## begin

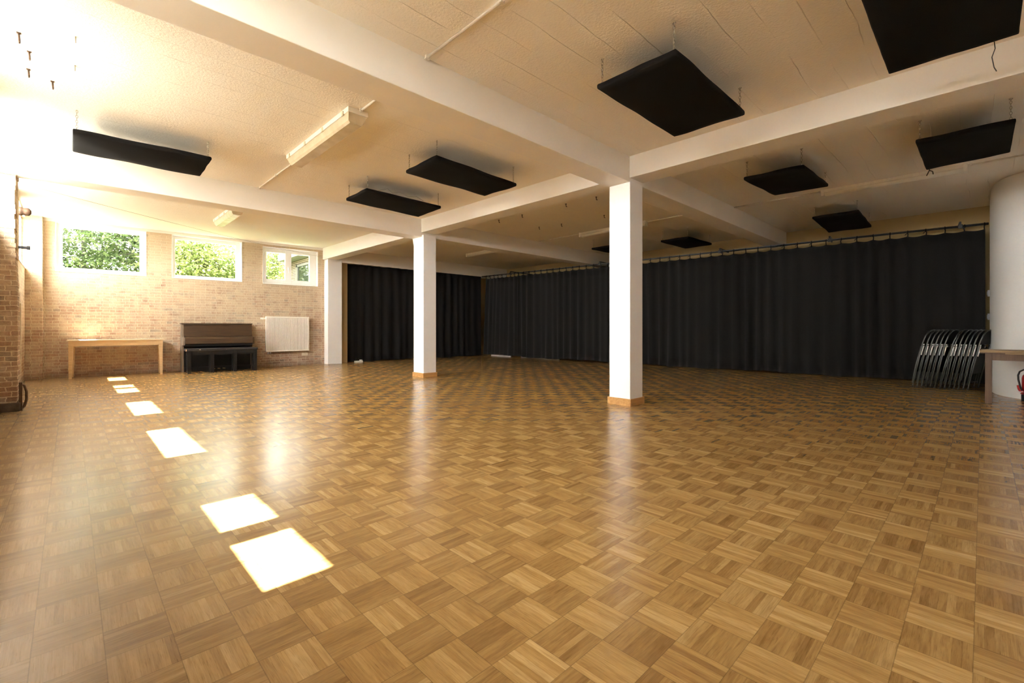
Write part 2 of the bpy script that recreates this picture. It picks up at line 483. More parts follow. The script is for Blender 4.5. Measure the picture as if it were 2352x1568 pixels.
def window(name, y0, y1, z0, z1, gl, label, loc=LW, rz=-TH, depth=0.11, handle=None, glass='tintglass'):
    """white plastic window in a reveal; gl = glass rectangles (y0,y1,z0,z1)"""
    w = empty(name, loc, rz, kind='structure')
    x1 = -depth; x0 = x1 - 0.07
    fr = MB()
    # reveal lining
    t = 0.012
    fr.box(-depth, 0.008, y0, y0 + t, z0, z1); fr.box(-depth, 0.008, y1 - t, y1, z0, z1)
    fr.box(-depth, 0.012, y0, y1, z0, z0 + t); fr.box(-depth, 0.008, y0, y1, z1 - t, z1)
    fr.build('reveal_lining', M['pvc'], w)
    f2 = MB(); o = 0.045
    f2.box(x0, x1, y0, y0 + o, z0, z1, 0.004); f2.box(x0, x1, y1 - o, y1, z0, z1, 0.004)
    f2.box(x0, x1, y0 + o, y1 - o, z0, z0 + o, 0.004); f2.box(x0, x1, y0 + o, y1 - o, z1 - o, z1, 0.004)
    f2.build('frame', M['pvc'], w)
    n = len(gl)
    for i, (a, c, e, g) in enumerate(gl):
        A = y0 + o if i == 0 else (gl[i - 1][1] + a) / 2
        B = y1 - o if i == n - 1 else (c + gl[i + 1][0]) / 2 + (0.003 if i < n - 1 else 0)
        s = MB(); X0, X1 = x0 + 0.005, x1 + (0.018 if n > 1 else 0.004)
        s.box(X0, X1, A, a, z0 + o, z1 - o, 0.004); s.box(X0, X1, c, B, z0 + o, z1 - o, 0.004)
        s.box(X0, X1, a, c, z0 + o, e, 0.004); s.box(X0, X1, a, c, g, z1 - o, 0.004)
        so = s.build('sash', M['pvc'], w)
        p = MB(); p.box(x0 + 0.03, x0 + 0.036, a - 0.01, c + 0.01, e - 0.01, g + 0.01)
        p.build('pane', M[glass], so)
    if handle:
        h = MB(); hy, hz = handle
        h.box(x1 + 0.018, x1 + 0.03, hy - 0.014, hy + 0.014, hz - 0.035, hz + 0.035, 0.003)
        h.box(x1 + 0.03, x1 + 0.055, hy - 0.008, hy + 0.008, hz - 0.008, hz + 0.008)
        h.box(x1 + 0.045, x1 + 0.058, hy - 0.010, hy + 0.010, hz - 0.11, hz + 0.01, 0.004)
        h.build('handle', M['pvc'], w)
    return w
window('window_1', *WIN[0], [(-0.115, 1.10, 2.225, 3.035)], '')
window('window_2', *WIN[1], [(1.735, 2.945, 2.21, 3.03)], '')
window('window_3', *WIN[2], [(3.62, 4.07, 2.25, 2.945), (4.22, 4.68, 2.25, 2.945)], '', handle=(4.145, 2.55))

# the wall with the sunny windows beside the camera: inner face at y = -0.62
FW = (0.0, -0.62, 0.0)
fwin = [(-12.83, -11.22, [(-12.72, -12.22), (-12.05, -11.33)]), (-10.47, -9.02, [(-10.37, -9.93), (-9.75, -9.12)]),
        (-7.99, -6.58, [(-7.90, -6.67)]), (-5.69, -4.23, [(-5.59, -4.33)]), (-3.13, -1.77, [(-3.03, -2.56), (-2.37, -1.87)]),
        (-0.85, -0.05, [(-0.76, -0.14)])]  # unseen window, added and sized to light the front of the room
# its own frame: local y = -x world, local x = +y world  (rotation +90 deg about z)
wf = wall_mesh(-2.4, 13.3, 0, ZC + 0.2, 0.26, [(-x1, -x0, 2.13, 3.13) for x0, x1, g in fwin])
setp(wf.build('wall_front', M['brick'], loc=FW, rz=PI / 2), kind='structure')
for i, (x0, x1, g) in enumerate(fwin):
    window('window_%d' % (4 + i), -x1, -x0, 2.13, 3.13, [(-q, -p, 2.215, 3.06) for p, q in reversed(g)], '', loc=FW, rz=PI / 2, depth=0.06, glass='glass')

# back wall behind the long curtain, and the wall behind the short curtain
b = MB(); b.box(-13.3, 2.4, 11.75, 12.0, 0, ZC + 0.2); b.box(-12.95, -12.60, 5.25, 5.68, 0, ZC + 0.2)
setp(b.build('wall_back', M['ochre']), kind='structure')
SLW = (-12.95, 0.0, 0.0)
ws = wall_mesh(5.66, 12.0, 0, ZC + 0.2, 0.3, [(5.70, 6.9, 1.55, 2.78)])
setp(ws.build('wall_side', M['ochre'], loc=SLW), kind='structure')
window('window_11', 5.70, 6.9, 1.55, 2.78, [(5.77, 6.8, 1.65, 2.70)], '', loc=SLW, rz=0, depth=0.1)
# white skirting seen under the curtain hem
b = MB()
b.box(-12.15, -11.15, 10.74, 10.77, 0.0, 0.055); b.box(-10.75, -9.1, 10.83, 10.86, 0.0, 0.055)
setp(b.build('baseboard_back', M['pvc']), kind='structure')
# round white wall on the right
pl = [(0.085, 11.9), (0.085, 11.2), (0.087, 10.7), (0.095, 10.35), (0.12, 10.1), (0.165, 9.9), (0.24, 9.72), (0.36, 9.57), (0.52, 9.44), (0.75, 9.33), (1.1, 9.25), (1.6, 9.21), (2.4, 9.2)]
def smooth_poly(p, n=6):
    out = []
    for i in range(len(p) - 1):
        p0 = Vector(p[max(0, i - 1)]); p1 = Vector(p[i]); p2 = Vector(p[i + 1]); p3 = Vector(p[min(len(p) - 1, i + 2)])
        for k in range(n):
            t = k / n
            out.append(tuple(0.5 * ((2 * p1) + (-p0 + p2) * t + (2 * p0 - 5 * p1 + 4 * p2 - p3) * t * t + (-p0 + 3 * p1 - 3 * p2 + p3) * t ** 3)))
    out.append(tuple(p[-1])); return out
pp = smooth_poly([(x, y, 0) for x, y in pl])
b = MB(); n = len(pp); vs = []; fs = []
for x, y, _ in pp: vs += [(x, y, 0.0), (x, y, ZC + 0.1)]
for i in range(n - 1): fs.append((2 * i, 2 * i + 2, 2 * i + 3, 2 * i + 1))
b.add(vs, fs, True)
b.add([(2.4, 9.2, 0), (2.4, 11.9, 0), (2.4, 11.9, ZC + .1), (2.4, 9.2, ZC + .1)], [(0, 1, 2, 3)])
b.add([(2.4, 11.9, 0), (0.085, 11.9, 0), (0.085, 11.9, ZC + .1), (2.4, 11.9, ZC + .1)], [(0, 1, 2, 3)])
setp(b.build('wall_round', M['curve']), kind='structure')
b = MB(); b.box(2.2, 2.4, -0.87, 9.6, 0, ZC + 0.1)
setp(b.build('wall_right', M['beam']), kind='structure')

# beams
def beam(name, x0, x1, y0, y1, z0, mat='beam'):
    m = MB(); m.box(x0, x1, y0, y1, z0, ZC + 0.05, 0.006)
    return setp(m.build(name, M[mat]), kind='structure')
beam('trim_2', -3.45, -3.12, -0.62, 11.75, 2.85)
beam('trim_3', -8.16, -7.82, -0.62, 11.75, 2.82)
beam('trim_4', -3.12, 2.2, 5.10, 5.42, 2.90)
beam('trim_5', -7.82, -3.45, 5.05, 5.37, 2.90)
beam('trim_6', -12.6, -8.16, 4.98, 5.29, 2.86)
beam('trim_7', -12.95, -12.40, 5.3, 11.75, 2.825)     # lintel above the short curtain
# small moulding under that lintel
b = MB(); b.box(-12.402, -12.375, 5.43, 10.5, 2.805, 2.84)
setp(b.build('trim_8', M['beam']), kind='structure')

def pillar(name, x0, x1, y0, y1, ztop, skirt=True):
    p = empty(name, ((x0 + x1) / 2, (y0 + y1) / 2, 0), kind='structure')
    m = MB(); hx = (x1 - x0) / 2; hy = (y1 - y0) / 2
    m.box(-hx, hx, -hy, hy, 0, ztop, 0.006)
    m.build('shaft', M['white'], p)
    if skirt:
        k = MB(); t = 0.018; h = 0.092
        k.box(-hx - t, hx + t, -hy - t, -hy, 0, h, 0.003); k.box(-hx - t, hx + t, hy, hy + t, 0, h, 0.003)
        k.box(-hx - t, -hx, -hy, hy, 0, h, 0.003); k.box(hx, hx + t, -hy, hy, 0, h, 0.003)
        k.build('baseboard', M['oak'], p)
    return p
pillar('pillar', -3.425, -3.115, 5.105, 5.41, 2.87)
p2 = pillar('pillar', -8.12, -7.755, 5.06, 5.36, 2.85)
hb = MB(); hb.prism([(-0.225, -0.15, 2.82), (-0.182, -0.15, 2.82), (-0.182, -0.15, 2.68)], [(-0.225, 0.15, 2.82), (-0.182, 0.15, 2.82), (-0.182, 0.15, 2.68)])
hb.build('haunch', M['white'], p2)
pillar('pillar', -12.75, -12.37, 5.03, 5.42, 2.90, False)

# brick pier at the left, laid course by course
pr = empty('pillar', (-8.2, -0.54, 0), kind='structure')
m = MB(); z = 0.10; k = 0
while z < ZC:
    h = 0.058 + random.uniform(-0.003, 0.003)
    j = random.uniform(-0.006, 0.006); j2 = random.uniform(-0.005, 0.005)
    m.box(-0.15, 0.19 + j2, -0.12, 0.085 + j + 0.012 * math.sin(z * 2.1), z, min(ZC, z + h), 0.004)
    z += h
m.build('brickwork', M['pierbrick'], pr)
m = MB(); m.box(-0.17, 0.21, -0.12, 0.115, 0, 0.105, 0.012); m.build('plinth', M['stone'], pr)
m = MB(); m.box(-0.175, -0.15, 0.085, 0.105, 0.45, 1.3); m.build('edge_strip', M['ivory'], pr)
# shallow pier in the corner of the brick wall
m = MB(); m.box(-0.02, 0.17, -0.75, -0.377, 0, ZC)
setp(m.build('pillar', M['brick'], loc=LW, rz=-TH), kind='structure')

# ------------------------------------------------------------------ pier ironware
m = MB(); m.lathe([(0.0, 0.0), (0.05, 0.0), (0.052, 0.02), (0.040, 0.035), (0.046, 0.055), (0.045, 0.085), (0.02, 0.105), (0.0, 0.106)], n=14, axis='x')
o = m.build('iron_boss', M['rust'], loc=(-8.06, -0.44, 2.40), rz=PI / 2)
setp(o, 'round rusty iron knob on the edge of the brick pier', 'wall fitting')
m = MB(); m.box(-0.02, 0.02, 0, 0.085, -0.015, 0.015, 0.004); m.box(-0.026, 0.026, 0.07, 0.10, -0.02, 0.022, 0.004)
setp(m.build('iron_peg', M['blackrub'], loc=(-8.06, -0.445, 1.965)), 'small black iron peg on the brick pier below the round knob', 'wall fitting')
m = MB(); m.tube([(0, 0, 0.0), (0.0, 0.025, 0.02), (0, 0.042, 0.10), (0, 0.042, 0.2), (0, 0.025, 0.27), (0, 0.0, 0.28)], 0.014, 8)
m.box(-0.03, 0.03, -0.02, 0.01, -0.03, 0.31, 0.004)
setp(m.build('iron_bracket', M['rust'], loc=(-8.08, -0.42, 0.03)), 'rusty curved iron bracket low on the foot of the brick pier', 'wall fitting')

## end

> _Aim_
Count how many lines above carry the word "that". Only the number is required.

> _The answer_
2